##### SUPPLIED ENTRIES #####
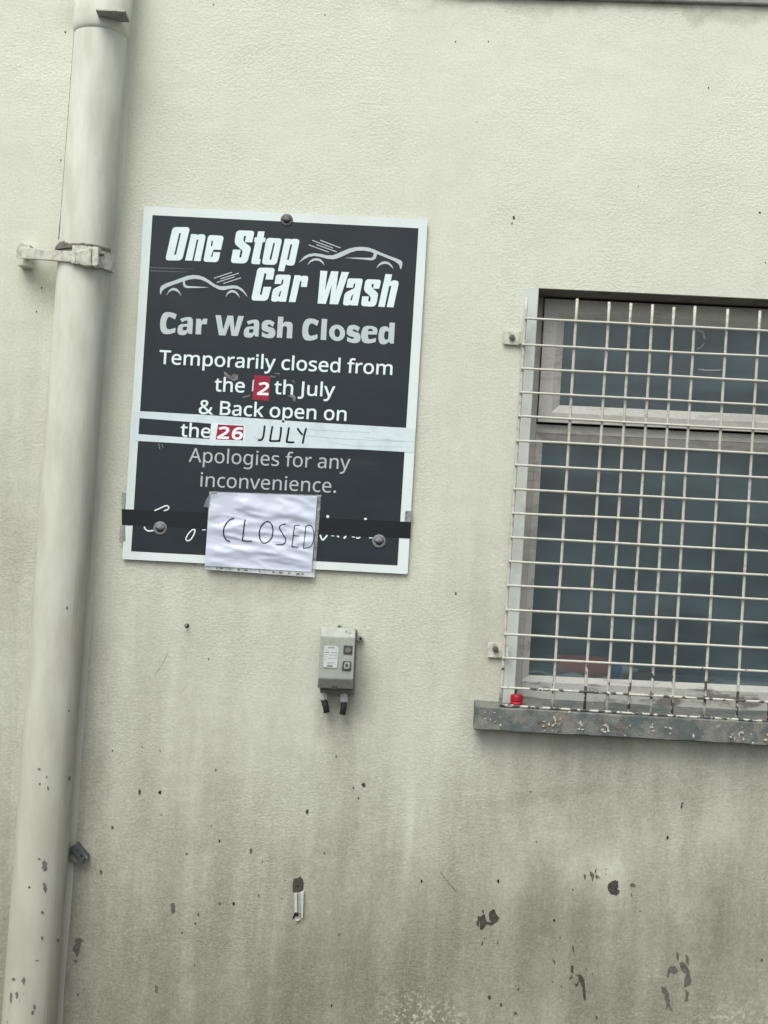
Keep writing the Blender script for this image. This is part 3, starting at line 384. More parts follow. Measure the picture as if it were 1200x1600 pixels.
M['grille_v'] = grille_m('dirty_chipped_white_rod', 0.50, 0.64, 0.7)
def frame_m(name, col, dirt, k):
    n = N(name)
    a = n.noise(18, 5, 0.65, n.map((0.45, 1, 1.6))); c = n.mix(n.ramp(a, 0.50, 0.62, 0, k), col, dirt)
    f = n.noise(160, 3, 0.6); c = n.mix(n.ramp(f, 0.4, 0.7, 0, 0.25), c, tuple(v*0.5 for v in col))
    return n.fin(c, 0.6, n.bump(a, 0.5, 0.0012), 0.25)
M['frame'] = frame_m('weathered_white_frame', (0.46, 0.465, 0.425), (0.32, 0.315, 0.28), 0.7)
M['frame_low'] = frame_m('worn_bottom_rail', (0.44, 0.45, 0.415), (0.15, 0.148, 0.132), 0.95)
def glass_m():
    n = N('dusty_window_glass')
    fr = n.n('ShaderNodeFresnel'); fr.inputs['IOR'].default_value = 1.5
    tr = n.n('ShaderNodeBsdfTransparent'); tr.inputs[0].default_value = (0.93, 0.96, 0.96, 1)
    gl = n.n('ShaderNodeBsdfGlossy'); gl.inputs['Roughness'].default_value = 0.24; gl.inputs[0].default_value = (1, 1, 1, 1)
    df = n.n('ShaderNodeBsdfDiffuse')
    df.inputs[0].default_value = (0.27, 0.395, 0.44, 1)
    m1 = n.n('ShaderNodeMixShader'); n.l(n.math('MULTIPLY', fr.outputs[0], 1.0), m1.inputs[0]); n.l(tr.outputs[0], m1.inputs[1]); n.l(gl.outputs[0], m1.inputs[2])
    dust = n.math('MULTIPLY', n.ramp(n.noise(5, 5, 0.62, n.map((0.6, 1, 1.7))), 0.3, 0.7, 0.55, 1.3), 0.17)
    m2 = n.n('ShaderNodeMixShader'); n.l(dust, m2.inputs[0]); n.l(m1.outputs[0], m2.inputs[1]); n.l(df.outputs[0], m2.inputs[2])
    n.l(m2.outputs[0], n.out.inputs[0]); return n.m
M['glass'] = glass_m()
def sill_m():
    n = N('worn_painted_concrete')
    a = n.noise(13, 5, 0.65); b = n.noise(34, 5, 0.62); f = n.noise(170, 3, 0.6)
    c = n.mix(n.ramp(a, 0.42, 0.56), (0.088, 0.115, 0.113), (0.195, 0.20, 0.172))
    c = n.mix(n.ramp(b, 0.44, 0.62, 0, 0.75), c, (0.14, 0.145, 0.135))
    c = n.mix(n.ramp(n.noise(24, 3, 0.5, n.map((1, 1, 1), (3, 1, 2))), 0.62, 0.68, 0, 0.6), c, (0.235, 0.205, 0.165))
    c = n.mix(n.ramp(n.noise(30, 4, 0.6, n.map((1, 1, 1), (7, 2, 5))), 0.69, 0.71, 0, 1.0), c, (0.66, 0.66, 0.58))
    c = n.mix(n.ramp(f, 0.4, 0.7, 0, 0.4), c, (0.08, 0.08, 0.075))
    return n.fin(c, 0.85, n.bump(n.math('ADD', b, n.math('MULTIPLY', f, 0.5)), 0.8, 0.003), 0.2)
M['sill'] = sill_m()
M['redplastic'] = painted('red_plastic', (0.36, 0.012, 0.025), 0.4, 0.1, 50, 0.3)
M['bottle'] = painted('orange_red_plastic', (0.85, 0.16, 0.09), 0.4, 0.1, 20, 0.1)
M['blue'] = painted('blue_plastic', (0.03, 0.11, 0.50), 0.4, 0.1, 20, 0.1)
M['nozzle'] = painted('white_plastic', (0.75, 0.78, 0.78), 0.4, 0.05, 20, 0.1)
M['boxgrey'] = painted('pale_grey_enclosure_plastic', (0.34, 0.365, 0.315), 0.5, 0.06, 35, 0.15, dirt=(0.28, 0.29, 0.25))
M['boxlabel'] = painted('white_printed_plate', (0.52, 0.57, 0.54), 0.4, 0.05, 60, 0.02)
M['boxdark'] = painted('dark_grey_plastic', (0.07, 0.07, 0.062), 0.45, 0.15, 60, 0.1)
M['boxmid'] = painted('mid_grey_plastic', (0.17, 0.175, 0.155), 0.45, 0.1, 60, 0.1)
M['cable'] = painted('black_cable_rubber', (0.022, 0.024, 0.024), 0.6, 0.1, 60, 0.1)
M['gland'] = painted('pale_nylon_gland', (0.50, 0.51, 0.47), 0.45, 0.08, 60, 0.1)
M['chip'] = painted('exposed_grey_render', (0.075, 0.074, 0.060), 0.95, 0.2, 120, 0.8, spec=0.1)
M['chip_pale'] = painted('worn_through_paint', (0.135, 0.134, 0.112), 0.95, 0.2, 120, 0.8, spec=0.1)
M['ear'] = painted('weathered_grey_iron', (0.30, 0.30, 0.275), 0.6, 0.2, 70, 0.5)
M['pipechip'] = painted('bared_grey_iron', (0.17, 0.17, 0.15), 0.8, 0.25, 90, 0.6)
M['clip'] = painted('slate_grey_plastic', (0.075, 0.085, 0.09), 0.5, 0.15, 60, 0.3)
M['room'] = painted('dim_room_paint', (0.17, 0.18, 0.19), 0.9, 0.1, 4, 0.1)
M['ledge'] = painted('painted_inner_ledge', (0.45, 0.46, 0.44), 0.6, 0.1, 14, 0.2)
M['cloth'] = painted('white_cloth', (0.85, 0.87, 0.87), 0.8, 0.05, 30, 0.3)
def ground_m():
    n = N('worn_asphalt')
    a = n.noise(1.2, 5, 0.6); f = n.noise(140, 3, 0.7)
    c = n.mix(a, (0.04, 0.04, 0.038), (0.07, 0.068, 0.063)); c = n.mix(n.ramp(f, 0.35, 0.7, 0, 0.6), c, (0.11, 0.105, 0.10))
    return n.fin(c, 0.9, n.bump(f, 0.6, 0.004), 0.2)
M['ground'] = ground_m()
M['eaves'] = painted('grey_capping', (0.30, 0.31, 0.28), 0.8, 0.15, 20, 0.4)

# ================================================================== setting
mb = MB(); mb.quad((-150, -150, 0), (150, -150, 0), (150, 150, 0), (-150, 150, 0))
tag(mb.build('ground', M['ground']), kind='structure')

# window opening in wall-aligned photo coordinates: u along the head, v down the left arris
def P(u, v): return (842+u-0.0597*v, 450+v+0.0475*u)
def PQ(u, v, y=0.0): return at(*P(u, v), y)
UW, VH = 640, 658
hole = [PQ(0, 0), PQ(UW, 0), PQ(UW, VH), PQ(0, VH)]
mb = MB()
x0, x1, z0, z1 = -3.2, 3.4, -0.02, 3.12
o4 = [Vector((x0, 0, z1)), Vector((x1, 0, z1)), Vector((x1, 0, z0)), Vector((x0, 0, z0))]
back = 0.26
sh = lambda q, d: Vector((q.x, d, q.z))
mb.ring(o4, hole)
mb.ring([sh(q, back) for q in hole], [sh(q, back) for q in o4])
mb.ring(hole, [sh(q, back) for q in hole]); mb.ring(o4, [sh(q, back) for q in o4])
wall = mb.build('building_wall', M['wall'])
tag(wall, 'cream roughcast rendered wall with grime and chips along its lower part', 'wall')

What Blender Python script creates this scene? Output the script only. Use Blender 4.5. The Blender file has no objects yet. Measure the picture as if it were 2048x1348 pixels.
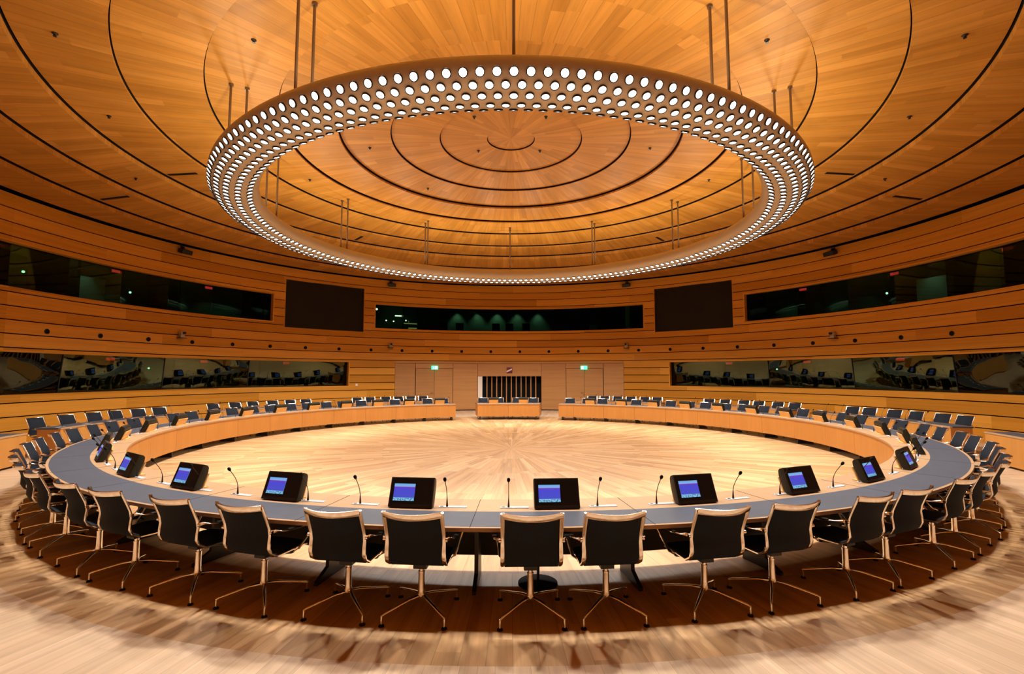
#####
#### WRITTEN INSTRUCTION
Copy every line of the listing that includes the string "part".

#### WRITTEN SOLUTION
Keep writing the Blender script for this image. This is part 3, starting at line 384. More parts follow. Measure the picture as if it were 1200x1600 pixels.
tag(wall, 'cream roughcast rendered wall with grime and chips along its lower part', 'wall')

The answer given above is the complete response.